March 24, 2020

ROGER KIMBALL: Cancel culture comstockery.

Fast forward to early March 2020. The Hachette Book Group suddenly announced that its Grand Central Publishing imprint would be bringing out Apropos of Nothing, a memoir by Allen, in early April. In an interview, Michael Pietsch, Hachette’s ceo, noted the controversy surrounding Allen but said that “Grand Central Publishing believes strongly that there’s a large audience that wants to hear the story of Woody Allen’s life as told by Woody Allen himself. That’s what they’ve chosen to publish.”

A few days later, a group of Hachette employees staged a walkout to protest the book’s publication. The next day, Hachette announced that it was hopping onto the cancel culture bandwagon and dropping the book.

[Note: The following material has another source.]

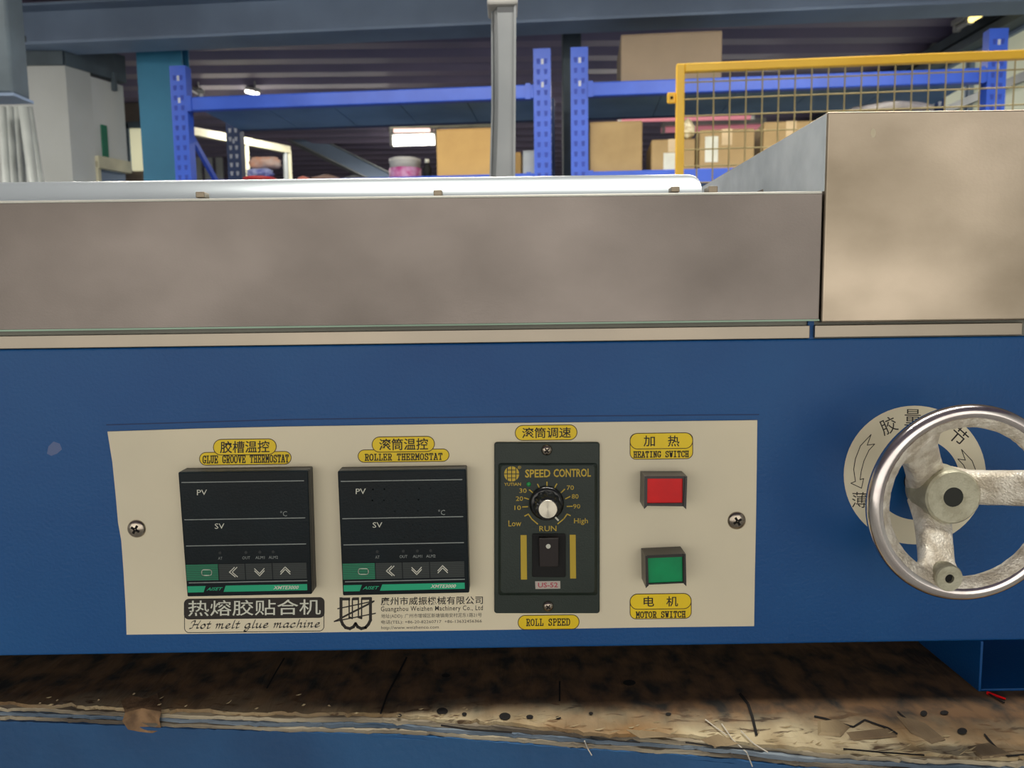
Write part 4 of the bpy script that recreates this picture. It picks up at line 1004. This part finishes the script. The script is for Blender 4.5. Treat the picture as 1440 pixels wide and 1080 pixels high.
# push switches with side guards
def button(Q, LQ, m, label):
    yf = -.0145
    fr = [F(u, v, yf) for u, v in Q]; bk = [Vector((p.x, -.0008, p.z)) for p in fr]
    lens = [F(u, v, yf) for u, v in LQ]
    body = MB()
    yb = -.0008
    # frame as four walls around the lens
    for i in range(4):
        j = (i+1) % 4
        A_, B2, C_, D_ = fr[i], fr[j], lens[j], lens[i]
        body.hexa([A_, B2, C_, D_], [Vector((p.x, yb, p.z)) for p in (A_, B2, C_, D_)])
    o = body.out('push_switch', m_knob2, mc, label=label)
    li = [Vector((p.x, yf+.0012, p.z)) for p in lens]
    MB().hexa(li, [Vector((p.x, yb, p.z)) for p in li]).out('lens', m, o)
    for k, (e_, s1) in enumerate(((3, 1), (2, -1))):
        p = fr[e_]; t_ = fr[0 if e_ == 3 else 1]
        MB().hexa([Vector((p.x, yf-.001, p.z-.0016)), Vector((p.x+s1*.0016, yf-.001, p.z)), Vector((t_.x+s1*.0012, yf-.0008, t_.z)), Vector((t_.x, yf-.0008, t_.z))],
                  [Vector((p.x, yb, p.z-.001)), Vector((p.x+s1*.0016, yb, p.z)), Vector((t_.x+s1*.0012, yb, t_.z)), Vector((t_.x, yb, t_.z))]).out('side_guard', m_knob2, o)
    return o
m_knob2 = mat('dark_brown_plastic', (44, 40, 40), .3, 0, (36, 32, 32), 60, spec=.5)
button([(906, 669.5), (966, 669.5), (964.5, 712), (905.5, 711.5)], [(910.5, 673), (960.5, 673), (960, 707.5), (910, 708)], m_red, 'red push switch')
button([(907, 781), (964, 778.5), (964.8, 820), (908, 822.5)], [(911, 785), (960, 783), (960.5, 818.5), (912, 820.8)], m_green, 'green push switch')

# ring sticker behind the handwheel
n = 64; o1 = [(1286.5+100*math.cos(2*PI*i/n), 668+97.5*math.sin(2*PI*i/n)) for i in range(n)]; i1 = [(1288.5+61*math.cos(2*PI*i/n), 673.5+57.5*math.sin(2*PI*i/n)) for i in range(n)]
vs_ = [F(u, v, -.0002) for u, v in o1+i1]+[F(u, v, 0) for u, v in o1+i1]
fs = [(i, (i+1) % n, n+(i+1) % n, n+i) for i in range(n)]+[(2*n+i, 3*n+i, 3*n+(i+1) % n, 2*n+(i+1) % n) for i in range(n)]+[(i, 2*n+i, 2*n+(i+1) % n, (i+1) % n) for i in range(n)]+[(n+i, n+(i+1) % n, 3*n+(i+1) % n, 3*n+i) for i in range(n)]
rs = mesh('ring_sticker', vs_, fs, m_stick, mc, label='cream ring sticker with characters and arrows')
def ctext(s, u, v, h, rot): text(s, u-h/2, v-h/2, u+h/2, v+h/2, -.00025, m_ink, rs, -.0, rot)
ctext('胶', 1249.5, 598.5, 23, -24); ctext('量', 1283.5, 587, 23, 1); ctext('调', 1318, 592, 23, 22); ctext('节', 1348, 613, 24, 42); ctext('薄', 1209, 703, 22, 2); ctext('厚', 1363, 703, 22, 2)
def arrow(f):
    pts = [(1225, 611), (1219.5, 626), (1230, 624.5), (1222, 633), (1215, 648), (1211, 663), (1209.5, 674.5), (1214.5, 673), (1211.5, 686.5), (1196.5, 679.5), (1203, 677), (1200.5, 660), (1203, 645), (1210, 627), (1225, 611)]
    strokes('arrow_outline', [[f(u, v) for u, v in pts]], 1.1, -.00026, m_ink, rs)
arrow(lambda u, v: (u, v)); arrow(lambda u, v: (2*1286.5-u+4, v+21))

# handwheel
HD = .411
hc = P(1341.5, 699.5, HD); rc = P(1358.5, 707.2, .393)
Rr = .0482; tr = .0043
wh = thing('tmp', 'x', 'x'); bpy.data.objects.remove(wh)
mb = MB(); nU, nV = 96, 16; vs_ = []; fs = []
for i in range(nU):
    a = 2*PI*i/nU
    for j in range(nV):
        b = 2*PI*j/nV; q = Rr+tr*math.cos(b); vs_.append((rc.x+q*math.cos(a), rc.y+tr*1.05*math.sin(b), rc.z+q*math.sin(a)))
for i in range(nU):
    for j in range(nV): fs.append((i*nV+j, ((i+1) % nU)*nV+j, ((i+1) % nU)*nV+(j+1) % nV, i*nV+(j+1) % nV))
hw = mb.add(vs_, fs).out('handwheel', m_chrome, mc, smooth=True, label='chrome rimmed handwheel with three cast spokes')
# rough cast inner ring
rnd = random.Random(5); vs_ = []; fs = []; prof = [(Rr-.0028, -.0034), (Rr-.0072, -.0016), (Rr-.0082, .0008), (Rr-.0072, .0032), (Rr-.0028, .0038)]
nU = 120
for i in range(nU):
    a = 2*PI*i/nU
    for (r_, h) in prof: 
        q = r_+rnd.uniform(-.00015, .00015); vs_.append((rc.x+q*math.cos(a), rc.y+h, rc.z+q*math.sin(a)))
K = len(prof)
for i in range(nU):
    for j in range(K-1): fs.append((i*K+j, ((i+1) % nU)*K+j, ((i+1) % nU)*K+j+1, i*K+j+1))
MB().add(vs_, fs).out('inner_ring', m_cast, hw, smooth=True)
# hub and shaft
rh = 40*HD/1082
hb = MB().lathe((hc.x, hc.y, hc.z), [(.0055, .004), (.0055, .0005), (rh*.93, 0), (rh, .0012), (rh*1.0, .009), (rh*1.03, .017), (rh*.95, .024), (rh*.8, .026), (.008, .026)], 44).out('hub', m_castf, hw, smooth=False)
for f in hb.data.polygons: f.use_smooth = True
md = hb.modifiers.new('edge', 'EDGE_SPLIT'); md.split_angle = math.radians(40)
MB().lathe((hc.x, hc.y, hc.z), [(.0055, .0006), (.0055, .0015), (.0024, .0015), (.0020, .006), (0, .006)], 24).out('shaft_end', mat('dark_shaft', (44, 46, 42), .4, .5), hw)
MB().lathe((hc.x, 0, hc.z), [(.0075, .001), (.0075, hc.y+.025)], 24).out('shaft', m_dark, hw)
# spokes
def spoke(ang, w0, w1, name='spoke'):
    a = math.radians(ang); d = Vector((math.cos(a), 0, math.sin(a)))
    st = hc+Vector((0, .019, 0))+d*(rh*.5); en = Vector((rc.x, rc.y+.0012, rc.z))+d*(Rr-.0045)
    dv = en-st; side_ = Vector((-d.z, 0, d.x)); nrm = side_.cross(dv).normalized(); 
    if nrm.y > 0: nrm = -nrm
    vs_ = []; fs = []; rows = 15; n_ = 16; rnd = random.Random(int(ang))
    for i in range(rows):
        t_ = i/(rows-1); wd = (w0+(w1-w0)*t_)*(1-.10*math.sin(PI*t_))/2; th = (.0066-.0022*t_)
        if i >= rows-3: wd *= 1+.16*(i-(rows-4)); 
        if i <= 2: wd *= 1+.06*(3-i)
        c_ = st+dv*t_
        for j in range(n_):
            b = 2*PI*j/n_; cx, cy = math.cos(b), math.sin(b)
            ex = abs(cx)**.4*(1 if cx >= 0 else -1); ey = abs(cy)**.55*(1 if cy >= 0 else -1)
            vs_.append(c_+side_*(ex*wd+rnd.uniform(-1, 1)*.00012)+nrm*(ey*th+rnd.uniform(-1, 1)*.00012))
    for i in range(rows-1):
        for j in range(n_): fs.append((i*n_+j, i*n_+(j+1) % n_, (i+1)*n_+(j+1) % n_, (i+1)*n_+j))
    fs += [tuple(range(n_)), tuple(range((rows-1)*n_, rows*n_))]
    return MB().add(vs_, fs).out(name, m_cast, hw, smooth=True)
spoke(9, .0205, .0205); spoke(129, .0200, .0225); spoke(-106, .0205, .0195)
c = P(1335.5, 814, .3885); r_ = 20.5*.3895/1082
b2 = MB().lathe((c.x, c.y, c.z), [(.0024, .002), (.0024, 0), (r_*.92, 0), (r_, .0009), (r_*1.02, .006), (r_*.9, .009)], 28).out('handle_boss', m_castf, hw)
MB().lathe((c.x, c.y, c.z), [(.0024, .0018), (.0012, .0026), (0, .0026)], 16).out('boss_hole', m_dark, hw)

“The decision to cancel Mr. Allen’s book was a difficult one,” said a spokesman for the publisher (so difficult it took twenty-four hours to achieve). “At hbg we take our relationships with authors very seriously, and do not cancel books lightly. We have published and will continue to publish many challenging books.”

Translation: Hachette, as Oscar Wilde said in another context, can resist anything except temptation. Just so long as a book does not attract the ire of the politically correct establishment, the firm is all for publishing “challenging” books. (Item: Commandant of Auschwitz, a memoir by Rudolf Hoess, is published by Hachette.) But trespass on that PC orthodoxy and watch the capitulation, leavened by moralistic hand-wringing, begin. As Groucho Marx is supposed to have said, “These are my principles. If you don’t like them, I have others.”

Our interest in Woody Allen is minimal. Yes, his early movies and writings are funny. Then he discovered Ingmar Bergman. The quantum of pretension and narcissistic self-seriousness proceeded to swamp the comedy. For us, the prospect of wading through “a comprehensive account of [Woody Allen’s] life, both personal and professional” (as Hachette put it when the publishing skies were sunny) is queasy-making.

But Hachette had determined that many readers would be interested in Allen’s life story. They simply forgot to check with the feminist commissars to see if Woody Allen passes muster in the age of #MeToo. He doesn’t.

These weren’t even commissars, but Red Guards in the form of their own 20-something editorial staff, who should have been told that there are lots of people who would like to work in publishing, and that some of those people would be taking over their jobs shortly.